Jungiaans woordenboek/S
Uiterlijk
- Schaduw - De schaduw betekent in de jungiaanse psychologie het deel van het onbewuste, bestaande uit verdrongen zwakheden, tekortkomingen en instincten. Volgens Jung is de schaduw instinctief en irrationeel, maar kan herkend worden via projecties. Zelfs als een mens denkt dat hij voorgoed heeft afgerekend met zijn 'slechte' elementen, kan dit slechts tijdelijk zijn. Ze hebben zich teruggetrokken in het onbewuste en kunnen opnieuw opduiken in perioden van crisis en druk uitoefenen op het Ik. Het is een van de drie meest herkenbare archetypen; de andere zijn de anima en animus, en de persona.
- Superieure functie - zie psychologische functies
- Symbool - Het symbool staat centraal in Jungs denken. Het verwijst naar een naam of beeld, iets dat we kennen uit ons dagelijks leven, maar dat behalve de voor de hand liggende betekenis ook andere connotaties (gevoelswaarden) kan hebben. Alle producten van het onbewuste die tot het bewustzijn doordringen, doen dit als symbolische boodschappen. Jung beschouwt het symbool als een sleutel tot het ontsluiten van gevoelens en neigingen die anders voor ons verborgen zouden blijven. Droomsymbolen brengen boodschappen van het onbewuste over naar de rationele geest. Met behulp van droomanalyse worden deze boodschappen ontcijferd.

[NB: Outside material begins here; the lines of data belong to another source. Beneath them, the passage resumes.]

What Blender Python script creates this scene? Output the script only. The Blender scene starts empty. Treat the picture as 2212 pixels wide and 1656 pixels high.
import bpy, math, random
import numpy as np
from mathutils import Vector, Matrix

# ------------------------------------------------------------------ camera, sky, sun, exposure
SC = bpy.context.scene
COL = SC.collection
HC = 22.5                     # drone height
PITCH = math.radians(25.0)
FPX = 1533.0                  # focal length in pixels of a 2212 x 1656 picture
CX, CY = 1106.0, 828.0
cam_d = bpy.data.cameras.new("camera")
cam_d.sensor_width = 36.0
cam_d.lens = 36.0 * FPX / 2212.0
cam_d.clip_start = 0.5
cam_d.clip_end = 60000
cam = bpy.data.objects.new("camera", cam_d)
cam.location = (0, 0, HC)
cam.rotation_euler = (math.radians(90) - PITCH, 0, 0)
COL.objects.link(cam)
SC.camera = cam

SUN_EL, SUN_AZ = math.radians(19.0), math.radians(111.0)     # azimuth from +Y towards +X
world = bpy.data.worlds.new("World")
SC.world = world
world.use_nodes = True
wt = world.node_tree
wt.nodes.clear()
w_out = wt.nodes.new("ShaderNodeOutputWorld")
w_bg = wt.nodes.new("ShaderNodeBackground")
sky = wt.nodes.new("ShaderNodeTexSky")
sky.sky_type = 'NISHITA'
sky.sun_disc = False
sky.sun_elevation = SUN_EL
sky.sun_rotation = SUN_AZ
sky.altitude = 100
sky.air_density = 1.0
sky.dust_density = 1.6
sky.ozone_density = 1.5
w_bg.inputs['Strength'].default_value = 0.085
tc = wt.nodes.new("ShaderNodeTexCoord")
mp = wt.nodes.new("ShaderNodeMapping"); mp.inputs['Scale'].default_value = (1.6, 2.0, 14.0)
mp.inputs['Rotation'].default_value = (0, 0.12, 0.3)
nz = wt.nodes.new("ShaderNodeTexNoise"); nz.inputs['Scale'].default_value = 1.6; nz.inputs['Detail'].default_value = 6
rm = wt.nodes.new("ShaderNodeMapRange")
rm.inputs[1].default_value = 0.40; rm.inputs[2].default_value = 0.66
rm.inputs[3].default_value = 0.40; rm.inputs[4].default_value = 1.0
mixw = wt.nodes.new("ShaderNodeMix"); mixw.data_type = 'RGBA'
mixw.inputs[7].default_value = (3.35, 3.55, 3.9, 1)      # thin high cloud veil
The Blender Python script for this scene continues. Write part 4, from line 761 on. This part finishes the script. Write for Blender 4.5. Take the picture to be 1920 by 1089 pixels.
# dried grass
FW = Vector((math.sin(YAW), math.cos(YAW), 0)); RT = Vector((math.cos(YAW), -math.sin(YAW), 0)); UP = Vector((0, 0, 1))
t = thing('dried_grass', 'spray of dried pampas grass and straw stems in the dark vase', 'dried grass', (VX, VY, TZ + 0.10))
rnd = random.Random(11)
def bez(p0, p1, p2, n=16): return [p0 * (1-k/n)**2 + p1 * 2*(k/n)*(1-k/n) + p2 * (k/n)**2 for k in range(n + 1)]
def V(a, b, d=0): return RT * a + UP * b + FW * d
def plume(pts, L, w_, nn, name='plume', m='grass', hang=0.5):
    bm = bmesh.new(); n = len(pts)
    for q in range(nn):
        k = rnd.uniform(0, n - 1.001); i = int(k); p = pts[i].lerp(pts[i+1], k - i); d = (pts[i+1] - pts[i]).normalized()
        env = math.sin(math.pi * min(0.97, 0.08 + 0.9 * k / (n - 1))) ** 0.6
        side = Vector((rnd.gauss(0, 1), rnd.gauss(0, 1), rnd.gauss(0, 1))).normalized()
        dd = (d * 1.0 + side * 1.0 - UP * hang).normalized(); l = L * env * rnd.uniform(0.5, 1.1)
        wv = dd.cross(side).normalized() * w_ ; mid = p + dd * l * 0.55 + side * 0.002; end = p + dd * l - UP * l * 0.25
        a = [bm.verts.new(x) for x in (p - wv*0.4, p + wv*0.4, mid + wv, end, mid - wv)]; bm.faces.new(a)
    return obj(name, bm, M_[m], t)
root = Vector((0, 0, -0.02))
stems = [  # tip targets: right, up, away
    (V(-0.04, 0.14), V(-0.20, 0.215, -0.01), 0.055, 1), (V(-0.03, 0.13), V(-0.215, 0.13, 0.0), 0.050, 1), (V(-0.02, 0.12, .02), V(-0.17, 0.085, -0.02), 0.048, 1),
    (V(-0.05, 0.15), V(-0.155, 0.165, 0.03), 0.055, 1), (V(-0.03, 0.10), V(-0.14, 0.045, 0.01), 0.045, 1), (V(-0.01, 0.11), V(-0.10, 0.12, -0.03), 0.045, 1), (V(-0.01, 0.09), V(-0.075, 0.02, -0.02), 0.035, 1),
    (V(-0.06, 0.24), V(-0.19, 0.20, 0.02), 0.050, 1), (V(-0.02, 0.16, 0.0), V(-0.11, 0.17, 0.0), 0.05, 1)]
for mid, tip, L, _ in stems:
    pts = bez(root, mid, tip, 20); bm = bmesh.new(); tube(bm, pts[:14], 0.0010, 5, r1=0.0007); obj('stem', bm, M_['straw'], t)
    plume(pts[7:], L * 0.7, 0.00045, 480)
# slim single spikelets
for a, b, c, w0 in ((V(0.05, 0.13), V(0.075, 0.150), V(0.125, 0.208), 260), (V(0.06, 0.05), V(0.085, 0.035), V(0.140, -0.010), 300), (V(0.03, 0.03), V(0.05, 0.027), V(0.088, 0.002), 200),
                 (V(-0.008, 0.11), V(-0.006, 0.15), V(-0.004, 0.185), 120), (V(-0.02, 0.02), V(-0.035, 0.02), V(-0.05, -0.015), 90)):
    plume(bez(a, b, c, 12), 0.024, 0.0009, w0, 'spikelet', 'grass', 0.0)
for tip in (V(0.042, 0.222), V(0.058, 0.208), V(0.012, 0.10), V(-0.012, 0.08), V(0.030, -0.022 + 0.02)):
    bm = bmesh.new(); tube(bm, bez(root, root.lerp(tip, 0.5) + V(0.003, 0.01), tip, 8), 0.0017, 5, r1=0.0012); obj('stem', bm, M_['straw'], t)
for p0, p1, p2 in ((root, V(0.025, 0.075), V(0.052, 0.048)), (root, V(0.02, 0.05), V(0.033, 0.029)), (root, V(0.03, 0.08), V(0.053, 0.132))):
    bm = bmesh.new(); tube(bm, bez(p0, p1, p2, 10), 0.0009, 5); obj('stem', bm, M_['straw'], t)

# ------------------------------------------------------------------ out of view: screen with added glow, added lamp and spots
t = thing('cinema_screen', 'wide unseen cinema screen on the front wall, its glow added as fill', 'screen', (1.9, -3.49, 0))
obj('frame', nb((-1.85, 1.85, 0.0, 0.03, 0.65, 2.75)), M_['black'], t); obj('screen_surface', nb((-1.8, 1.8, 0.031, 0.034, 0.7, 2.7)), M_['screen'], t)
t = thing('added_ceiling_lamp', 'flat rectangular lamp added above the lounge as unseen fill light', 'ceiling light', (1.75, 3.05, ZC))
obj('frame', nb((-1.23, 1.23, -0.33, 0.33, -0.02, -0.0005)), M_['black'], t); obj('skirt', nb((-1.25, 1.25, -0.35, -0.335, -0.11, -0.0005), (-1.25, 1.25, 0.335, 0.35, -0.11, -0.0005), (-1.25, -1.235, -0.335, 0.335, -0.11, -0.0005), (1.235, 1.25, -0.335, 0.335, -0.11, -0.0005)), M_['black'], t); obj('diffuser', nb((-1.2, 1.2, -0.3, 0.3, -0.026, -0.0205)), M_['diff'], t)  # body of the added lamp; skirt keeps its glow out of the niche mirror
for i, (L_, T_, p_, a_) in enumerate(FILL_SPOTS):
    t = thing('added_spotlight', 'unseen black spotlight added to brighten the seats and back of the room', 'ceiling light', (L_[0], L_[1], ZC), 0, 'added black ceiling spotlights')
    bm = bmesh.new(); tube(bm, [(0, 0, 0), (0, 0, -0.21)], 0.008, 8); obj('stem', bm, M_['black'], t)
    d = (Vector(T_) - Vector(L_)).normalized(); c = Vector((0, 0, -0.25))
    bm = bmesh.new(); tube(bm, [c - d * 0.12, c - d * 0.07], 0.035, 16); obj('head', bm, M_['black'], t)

- Synchroniciteit - werd door Jung gedefinieerd als "een acausaal, verbindend beginsel". Van synchroniciteit is sprake wanneer twee of meer psychische of fysieke gebeurtenissen min of meer tegelijkertijd optreden in een voor de betrokkene zinvol verband, dat niet noodzakelijk als causaal wordt ervaren. Eenvoudig gezegd: je ervaart het als meer dan gewoon toeval, omdat de twee gebeurtenissen voor jou met elkaar te maken schijnen te hebben, maar niet zo dat het ene het andere heeft voortgebracht. Jung zag synchroniciteit als een ander verklaringsmodel dat naast causaliteit zijn plaats verdiende. Jung voerde dit begrip in toen hij, na bestudering van de psychologie van onbewuste processen, constateerde dat het causaliteitsbeginsel ontoereikend was om bepaalde merkwaardige verschijnselen in de onbewuste psychologie te verklaren. Zo vond hij vaak merkwaardige parallellen in bijvoorbeeld dromen, ziektebeelden en ervaringen van zijn patiënten. Deze samenhang leek hem niet louter toevallig, maar wezenlijk. Vandaar dat hij het "synchroniciteit" doopte.
Een bekend, door Jung aangehaald voorbeeld van synchroniciteit is het volgende: terwijl een van zijn patiënten haar droom over een scarabee beschreef, vloog er een kever met een glanzend schild de kamer binnen. Omdat de scarabee bij de oude Egyptenaren het symbool van wedergeboorte was, begreep Jung dat deze 'coïncidentie' bedoeld was om te onderstrepen dat de vrouw behoefte had om te ontsnappen aan het te sterke rationalisme dat haar in zijn greep had: zijn patiënt had haar bewuste een al te dominerende rol laten vervullen in haar persoonlijkheid. Jung bracht de werking van astrologie, tarot en I Tjing in verband met synchroniciteit en niet met causaliteit. Deze (orakel)systemen steunen dus op het inzicht dat twee gelijktijdig optredende fenomenen een zinvol verband met elkaar kunnen hebben, zonder dat er sprake is van een oorzaak-gevolg-relatie.